I referenced in one of my previous posts the importance of creativity in worship, that same night, I came up with a few creative ways to create some buzz with our “Do Something” campaign. A thought I had was to have congregational members offer their creativity as an offering, and since then, I’ve been thinking of ways to enhance that. It’s not enough that we’re offering up our ideas to God, we should be offering everything we have, talent-wise. So how do we do that? And how do we do that in worship?

Offering our ideas is a great start. By doing this, we’re requiring that congregational members don’t just go through the motions, as so many do. They have to think, and they can’t use the Jesus answer. We as creatives must do this to consistently provide a worship experience each week, so doing creative things like this doesn’t mean the same things as it might mean to the congregation, so it’s important to highlight this.

One problem I feel is conflicting the Church is that too many worship leaders are trying to entertain the guests to boost numbers, get bigger budgets, only to focus on entertaining the congregation again. While there are ethical issues wrapped up in this, Colossians 3:23 states “Whatever you do, do it with all your heart, and do it for the Lord, not for man.” Creatives must strive to create for God, not for the entertainment or awe of man. When we create for God, the desired result with man will come naturally. For whatever is good and pleasing to the Lord is beautiful and lovely to mankind.

Another concept I’ve been thinking about is changing up the way we worship. What if instead of creating a set and having a rigid timetable of the worship service, we allow God to move through us in worship? This may not be all that foreign for some churches, but this is something I’ve found the majority of churches that I’ve seen doing. Here’s one quick idea– What if for one service, you try getting your members/guests to take off their shoes before entering the sanctuary? This ends the stuffy “we’re at church, we have to act perfect” attitude that I can guarantee at least one of your members feel. People used to take off their shoes before entering the temple as a sign of respect and to show that this is holy ground. You will face resistance, especially if you have older members in your congregation, and I know that in my congregation, elderly make up a rather large portion of our member-base, so this would be a concept that we would have to use in our contemporary service.

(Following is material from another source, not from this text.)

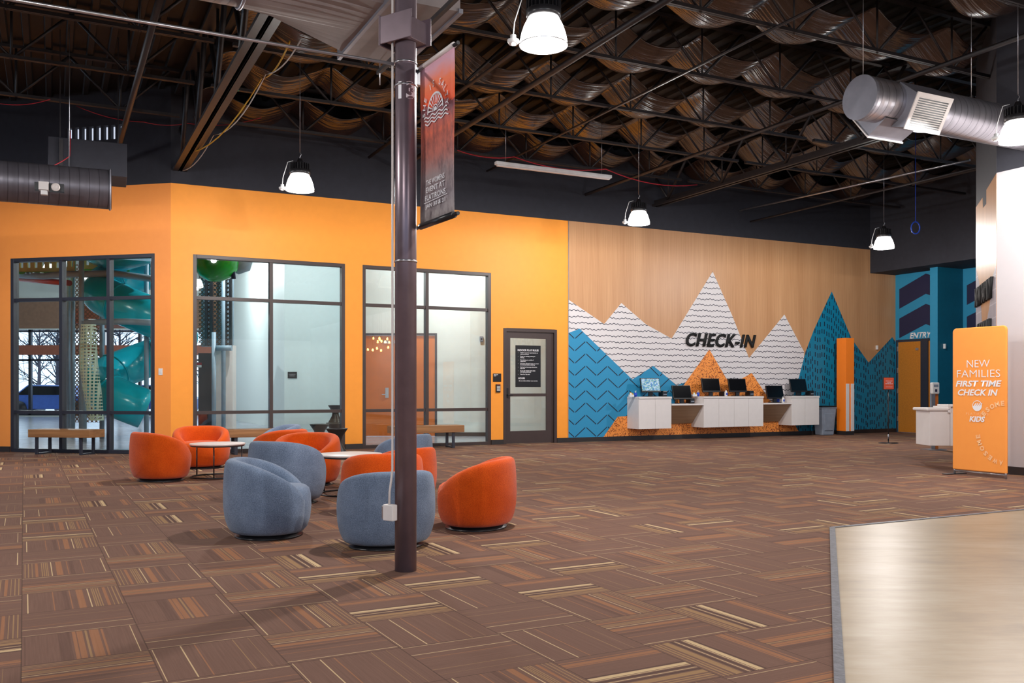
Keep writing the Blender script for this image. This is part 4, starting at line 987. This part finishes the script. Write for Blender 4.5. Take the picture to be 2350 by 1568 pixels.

Here’s another idea– Turn off your house lights, light candles instead. Bring the retro liturgical service back. There WAS a time that electricity didn’t exist, and there were Christians long before that, so how else did the get together? They lit candles. Those societies were definitely closer-knit than ours. While I am one of the biggest fans of using social media, I do believe that too much of a good thing is dangerous, and today’s society, especially Americans, are used to becoming stuffed to the point of discomfort with most of anything. When you take away the technology, you make your congregants rely on each other during the service. Grab an acoustic guitar, a Bible, and you can lead one of the most impacting services you’ve ever had. The biggest moments I’ve had in my spiritual life were not when I was awed by the technology and the delivery of the service, it was youth retreats that required limited resources and community. Emulate this in your normal church service, you’ll be glad you did.

I challenge you to strive to find ways to break the structure of your service. Don’t let your church become routine, make it an experience that will challenge and grow your congregants each and every week.

Contemporary Worship

It’s been one of my greatest dreams that the Church would find a way to make the way we worship the most creative possible. Sure, there’s singing a few new Christian songs, maybe moving when we read the scripture, but what does it mean to be contemporary?

When we think of what it means to be contemporary, it’s imperative that we recognize and applaud the liturgical service. These were the pioneers in Contemporary worship, and without them, we wouldn’t be as progressive as we are now. We must recognize the flaws and beauties in both services, or we’ll never know how to progress.

Liturgical services by nature require a rigid formulaic strategy. If you’re like me, routines kinda bug me, and it’s not because I’m ADD or anything, it’s just I think switching it up a bit every now and then wouldn’t hurt. If I were an extremist contemp, I’d think that the liturgical service NEVER changes and it’s ridiculous to come to church every week if you know exactly what you’re going to do, however, I believe that the way lits can combat this belief is matins! Lits, use your matins! You switch things up every 6-ish months, you change a hymn every once in a while! 😉

It’s not about singing hymns, and I think most contemps(contemporary followers) get this crazy mindset that it’s all about the organ with the lits(liturgical followers), and that the louder the organ, the better the service, and the problem with this mindset lies in that there are a few contemps that don’t think this is a problem, and use this strategy with the typical worship band and then the lits just assume that the contemps are typical teenagers who want to “put the speakers on 11 and shake their bodies left and right”(Nerdy Kelly Clarkson reference…. ignore me!) However, it’s not about how loud you can get.

Those are just a couple of differences in the contemporary v. liturgical debate that I’m sure has been around for ages, and extends far beyond the guitar v. organ debate.

Something I’d like to touch on, and something I believe is one of the most important in contemporary worship, is creative means of worshiping. We are not all made equally, and everyone has different means of learning, of believing, and of thinking, so why isn’t the Church doing more to stimulate a larger audience? There are so many different ways to worship God, and I think so often we get caught up in the belief that you have to sing, and you have to give an offering of monetary value, and you have to give a 15 minute sermon. What if worshiping isn’t about that? Would God be angry if we praised him a little differently? I highly doubt that, and therefore, I challenge the Church, let’s find the craziest, most insane ways to worship God, because God loves the creative soul, and we’re capable of so much more than sitting in the pew and going through the motions every Sunday. Give everything to God, even your creativity, and He will bless you bountifully!